The works comprised of a three-storey house, with a basement and rounded corner, which fronted onto Warstone Lane, with a L-plan three-storey workshop to the rear (clearly visible in the photos). The yard enclosed by the workshop range was gradually infilled in the 19th and 20th centuries. Probably in the early 20th century, a workshop (one and a half storeys high with tall north-facing windows and large roof lights) was built over the infill buildings in the yard.
In the mid to late 20th century, part of the upper story of the entire building was refurbished as offices. No. 160 retains some distinctive features including the original stair in the house. While the workshop range retains the original workers’ entrance from Warstone Parade East.

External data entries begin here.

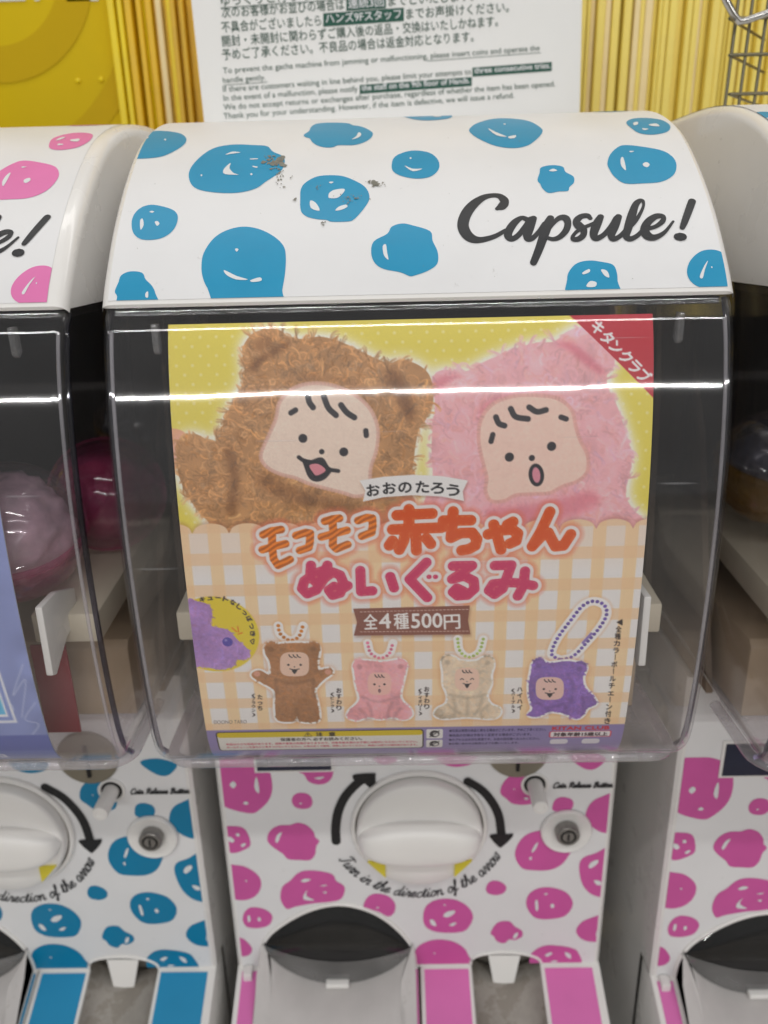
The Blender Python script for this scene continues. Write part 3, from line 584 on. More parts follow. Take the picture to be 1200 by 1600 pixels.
    for s in (-1, 1):
        tri = [(s*.0395, -.0215), (s*.0262, -.0368), (s*.0262, -.0215)]
        V = [KM @ Vector((p[0], p[1], h)) for h in (.0118, .0140) for p in tri]
        mesh_obj('marker', V, [(0, 1, 2)[::-1], (3, 4, 5), (0, 1, 4, 3), (1, 2, 5, 4), (2, 0, 3, 5)], M_yellowp, knob)
    # instruction print round the knob
    tx = 'Turn in the direction of the arrow'; L = text_len(tx)
    pa, pb = onY((540, 1336), YB), onY((772, 1332), YB); pm = onY((655, 1402), YB)
    ang = lambda p: math.atan2(p[2]-kc[2], p[0]-kc[0])
    a0, a1 = ang(pa), ang(pb); a0 = a0+2*math.pi if a0 < 0 else a0; a1 = a1+2*math.pi if a1 < math.pi/2 else a1
    R0 = abs(pm[2]-kc[2])*.985; u = R0*(a1-a0)/L*1.0
    def pl(tx_, ty): th = a0+(a1-a0)*tx_/L; rr = R0-ty*u*1.0; return (kc[0]+rr*math.cos(th), -(kc[2]+rr*math.sin(th)))
    strokes_obj('turn_instruction', body_skin, cursive(tx, pl, .00105), .0011, M_black, body, 1e-6, 2e-5)
    t2 = 'Coin Release Button'; q0, q1 = onY((863, 1230), YB), onY((956, 1227), YB); L2 = text_len(t2)
    def pl2(tx_, ty): k = (q1[0]-q0[0])/L2; return (q0[0]+tx_*k, -(q0[2]+ty*k))
    strokes_obj('release_lettering', body_skin, cursive(t2, pl2, .00105), .0011, M_black, body, 1e-6, 2e-5)
    # coin slot plate
    p = onY((809, 1172), YB); CM = Matrix.Translation((p[0], YB, p[2])) @ Matrix.Rotation(math.radians(90), 4, 'X')
    cs = lathe('coin_slot_plate', [(.0225, .0003), (.0225, .0022), (.0215, .0032), (.014, .0030), (.0, .0030)], CM, M_bronze, root, 48)
    box('slot', (p[0]-.0012, YB-.0046, p[2]-.0155), (p[0]+.0012, YB-.0026, p[2]+.012), M_void, cs, 0)
    # coin release button in its well
    p = onY((835, 1224), YB); CM = Matrix.Translation((p[0], YB, p[2])) @ Matrix.Rotation(math.radians(90), 4, 'X')
    rb = lathe('release_button_well', [(.0102, .0003), (.0102, .0020), (.0094, .0024), (.0086, .0020), (.0082, .0012), (.0, .0012)], CM, M_white, root, 32)
    lathe('well_hole', [(.0080, .0014), (.0, .0014)], CM, M_void, rb, 28)
    lathe('release_button', [(.0058, .0016), (.0058, .0250), (.0053, .0262), (.0030, .0264), (.0024, .0258), (.0, .0258)], CM, M_knob, rb, 28)
    # lock
    p = onY((884, 1296), YB); LM = Matrix.Translation((p[0], YB, p[2])) @ Matrix.Rotation(math.radians(90), 4, 'X')
    lk = lathe('lock_bezel', [(.0195, .0004), (.0195, .0022), (.0185, .0034), (.0172, .0030), (.0120, .0010), (.0, .0010)], LM @ Matrix.Translation((0, 0, .0006)), M_white, root, 48)
    lathe('lock_cylinder', [(.0090, .0014), (.0090, .0080), (.0080, .0092), (.0062, .0092), (.0058, .0076), (.0, .0076)], LM @ Matrix.Translation((0, .001, 0)), M_lock, lk, 36)
    lathe('lock_keyhole', [(.0056, .0080), (.0, .0080)], LM @ Matrix.Translation((0, .001, 0)), M_void, lk, 28)
    lathe('lock_core', [(.0044, .0079), (.0044, .0094), (.0, .0094)], LM @ Matrix.Translation((0, .001, 0)), M_lock, lk, 28)
    box('key_slit', (p[0]-.0005, YB-.0104, p[2]-.002), (p[0]+.0005, YB-.0092, p[2]+.004), M_void, lk, 0)
    # price window
    p0, p1 = onY((393, 1150), YB), onY((523, 1204), YB)
    pw = box('price_window_frame', (p0[0], YB-.0016, p1[2]), (p1[0], YB-.0004, p0[2]), M_white, root, .0005)
    box('price_window', (p0[0]+.0022, YB-.0024, p1[2]+.0022), (p1[0]-.0022, YB-.0012, p0[2]-.0022), M_navy, pw, .0003)
    # tray shelf below: white base, coloured sheets, troughs
    yf = -.035; zf = ZSH-(YB-yf)*SLOPE
    def shelf_z(yy, off=0.): return ZSH+off-(YB-yy)*SLOPE
    xs = [(-bx, A[0][0]), (A[-1][0], onShelf((653, 1512))[0]), (onShelf((657, 1512))[0], B[0][0]), (B[-1][0], bx)]
    bm = bmesh.new()
    sh = []
    for a, b in xs:
        sh.append(prism('shelf', [(YB, ZSH), (yf, zf), (yf, -.70), (YB+.02, -.70), (YB+.02, ZSH-.0001)], 'x', a, b, M_white, root, .0006))
    bm.free()
    slit = prism('shelf_seam', [(YB, ZSH-.006), (yf, zf-.006), (yf, -.70), (YB, -.70)], 'x', xs[1][1], xs[2][0], M_gap, root)
    def sheet(a, b, par):
        y0 = YB-.0035; y1 = yf+.004; V = [(a, y0, shelf_z(y0, .0007)), (b, y0, shelf_z(y0, .0007)), (b, y1, shelf_z(y1, .0007)), (a, y1, shelf_z(y1, .0007))]
        W2 = [(v[0], v[1], v[2]-.0009) for v in V]
        mesh_obj('colour_sheet', V+W2, [(0, 3, 2, 1), (4, 5, 6, 7), (0, 1, 5, 4), (1, 2, 6, 5), (2, 3, 7, 6), (3, 0, 4, 7)], sheet_mat, par)
    sheet(-bx+.0042, A[0][0]-.0022, sh[0]); sheet(A[-1][0]+.0018, xs[1][1]-.0022, sh[1]); sheet(xs[2][0]+.0032, B[0][0]-.0018, sh[2]); sheet(B[-1][0]+.0020, bx-.0065, sh[3])
    box('shelf_catch', (-bx+.006, YB-.010, shelf_z(YB-.008, 0)-.001), (-bx+.013, YB-.001, ZSH+.0035), M_white, sh[0], .0006)
    # outlet: mouth, dark well, grey chute, smoky flap
    U = catmull([(411,1474),(421,1493),(446,1514),(485,1531),(528,1537),(572,1531),(612,1514),(637,1493),(645,1474)], 4, closed=False)
    sink = -.004; yc = onShelf((528, 1537), sink)[1]
    Up = np.array([onY(p, YB-.0006-(YB-.0006-yc)*math.sin(math.pi*i/(len(U)-1))**.8) for i, p in enumerate(U)])
    a, b = A[0][0], A[-1][0]
    # chute floor: from the mouth's lower edge out to the front, as fan strips
    V = []; Fc = []; m = len(Up)
    for i, q in enumerate(Up):
        t = i/(m-1); xe = a+(b-a)*t
        dish = .006*math.sin(math.pi*t)
        for k in range(9):
            w = k/8; yy = q[1]+(yf+.006-q[1])*w; xx = q[0]+(xe-q[0])*(min(1, w*3) if .12 < t < .88 else min(1, w*10))
            zs_ = shelf_z(yy, sink)-dish*math.sin(math.pi*min(1, w*1.2)*.5); V.append((xx, yy, q[2]+(zs_-q[2])*min(1, w*2.2)**.7))
    for i in range(m-1):
        for k in range(8): Fc.append((i*9+k, i*9+k+1, (i+1)*9+k+1, (i+1)*9+k))
    chute = mesh_obj('outlet_chute', V, orient_up(V, Fc), M_grey, root, smooth=True)
    for xx, s in ((a, 1), (b, -1)):
        prism('chute_wall', [(YB-.0005, ZSH+.0006), (yf, zf+.0006), (yf, zf-.02), (YB-.0005, ZSH-.02)], 'x', xx, xx+s*.0012, M_white, chute)
    bw = [(p[0], p[1]) for p in A]
    V = [(p[0], YB+.003, p[1]) for p in A]+[(p[0]*.96+.04*A[:, 0].mean(), YB+.10, p[1]-.02) for p in A]; n = len(A)
    Fc = [(i, i+1, n+i+1, n+i) for i in range(n-1)]+[tuple(range(n, 2*n))]
    well = mesh_obj('outlet_well', V, Fc, M_void, root)
    box('well_floor', (a+.003, YB-.03, ZSH-.040), (b-.003, YB+.10, ZSH-.036), M_void, well, 0)
    Ar = catmull([onY(p, YB)[[0, 2]] for p in arch], 4, closed=False)[5:-4]
    idx = np.linspace(0, len(Ar)-1, m).round().astype(int); V = []; nk = 9
    for i in range(m):
        top = np.array([Ar[idx[i]][0], YB+.0008, Ar[idx[i]][1]]); bot = Up[i]; w_ = math.sin(math.pi*i/(m-1))
        for k in range(nk):
            t = k/(nk-1); p = top+(bot-top)*t; p = p+np.array([0, -.5, .35])*.012*w_*math.sin(math.pi*t); V.append(p)
    Fc = [(i*nk+k, i*nk+k+1, (i+1)*nk+k+1, (i+1)*nk+k) for i in range(m-1) for k in range(nk-1)]
    flap = mesh_obj('outlet_flap', V, Fc, M_smoke, root, smooth=True)
    V = []
    for i in range(m):
        top = np.array([Ar[idx[i]][0], YB+.0008, Ar[idx[i]][1]]); bot = Up[i]; w_ = math.sin(math.pi*i/(m-1))
        for t, lift in ((.70, .0012), (.85, .0022), (1.0, .0014)):
            p = top+(bot-top)*t+np.array([0, -.5, .35])*.012*w_*math.sin(math.pi*t)+np.array([0, -.5, .8])*lift; V.append(p)
    mesh_obj('flap_rim', V, [(i*3+k, i*3+k+1, (i+1)*3+k+1, (i+1)*3+k) for i in range(m-1) for k in (0, 1)], M_flaprim, flap, smooth=True)
    q = Up[m//2]
    box('flap_tab', (q[0]-.0095, q[1]-.006, q[2]+.0012), (q[0]+.0095, q[1]+.004, q[2]+.0062), M_knob, flap, .0012)
    box('chute_front', (a+.0002, yf, -.70), (b-.0002, yf+.006, zf-.0045), M_grey, chute, 0)  # unseen wall, added to keep light out of the well
    V = [tuple(p) for p in Up]+[(p[0]*.9+.1*A[:, 0].mean(), YB+.05, ZSH-.034) for p in Up]; mesh_obj('mouth_shade', V, [(i, i+1, m+i+1, m+i) for i in range(m-1)], M_void, well, smooth=True)  # black sheet added to put shade inside the mouth
    tube('mouth_rim', [(p[0], YB-.0004, p[1]) for p in A], .0016, M_white, root, 8)
    # coin return: steel dish with a white flap
    c0, c1 = B[0][0], B[-1][0]; V = []; Fc = []; nx, ny = 14, 14
    for i in range(nx+1):
        t = i/nx; sx = math.sin(math.pi*t)
        zt_ = np.interp(c0+(c1-c0)*t, B[:, 0], B[:, 1])
        V.append((c0+(c1-c0)*t, YB+.016, zt_-.001)); V.append((c0+(c1-c0)*t, YB+.016, ZSH-.018*sx**.5-.004))
        for k in range(ny+1):
            yy = YB+.010+(yf+.006-YB-.010)*k/ny; V.append((c0+(c1-c0)*t, yy, shelf_z(min(yy, YB), -.001)-.015*sx**.5))
    h = ny+3; Fc = [(i*h+k, i*h+k+1, (i+1)*h+k+1, (i+1)*h+k) for i in range(nx) for k in range(h-1)]
    dish = mesh_obj('coin_return_dish', V, orient_up(V, Fc), M_steel, root, smooth=True, shade_angle=50)
    tube('dish_rim', [(c0+.0005, yf+.01, shelf_z(yf+.01, .0012))]+[(p[0], YB-.0004, p[1]) for p in B]+[(c1-.0005, yf+.01, shelf_z(yf+.01, .0012))], .0013, M_white, dish, 8)
    fp = [onY(p, YB+.002) for p in ((763,1493),(813,1493))]+[onY(p, YB-.004) for p in ((802,1541),(772,1541))]
    V = [tuple(p) for p in fp]+[(p[0], p[1]+.002, p[2]) for p in fp]
    mesh_obj('coin_flap', V, [(0, 1, 2, 3)[::-1], (4, 5, 6, 7), (0, 1, 5, 4), (1, 2, 6, 5), (2, 3, 7, 6), (3, 0, 4, 7)], M_knob, dish)
    for o in list(root.children):
        o.location.z += .70
    return root
def empty_off(r): return r
def orient_up(V, Fc):
    out = []
    for f in Fc:
        a_, b_, c_ = (np.array(V[k]) for k in (f[0], f[1], f[2])); nn = np.cross(b_-a_, c_-a_)
        out.append(f if nn[2]-.6*nn[1] >= 0 else f[::-1])
    return out

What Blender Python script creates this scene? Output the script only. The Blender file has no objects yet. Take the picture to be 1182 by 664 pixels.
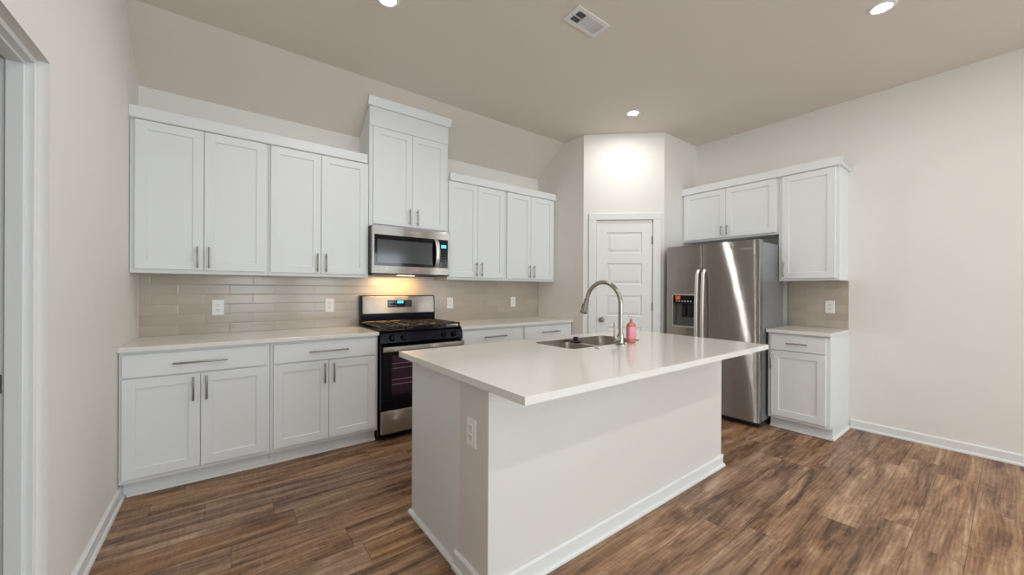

The yard which is not visible is an excellent example of a process called ‘shopping’. If this term isn’t familiar to you, that’s because it’s actually a word synonymous with nineteenth-century Birmingham, and the Jewellery Quarter in particular, but more generally associated with manufacturing buildings. The way the Jewellery Quarter developed was a direct response to land shortage, and as the area became more desirable, buildings were literally ‘squeezed’ into tiny plots of land such as gardens and courtyards, places that weren’t necessarily suitable to build on, but provided an ideal opportunity to make money and profit. This is where the term ‘shopping’ originates.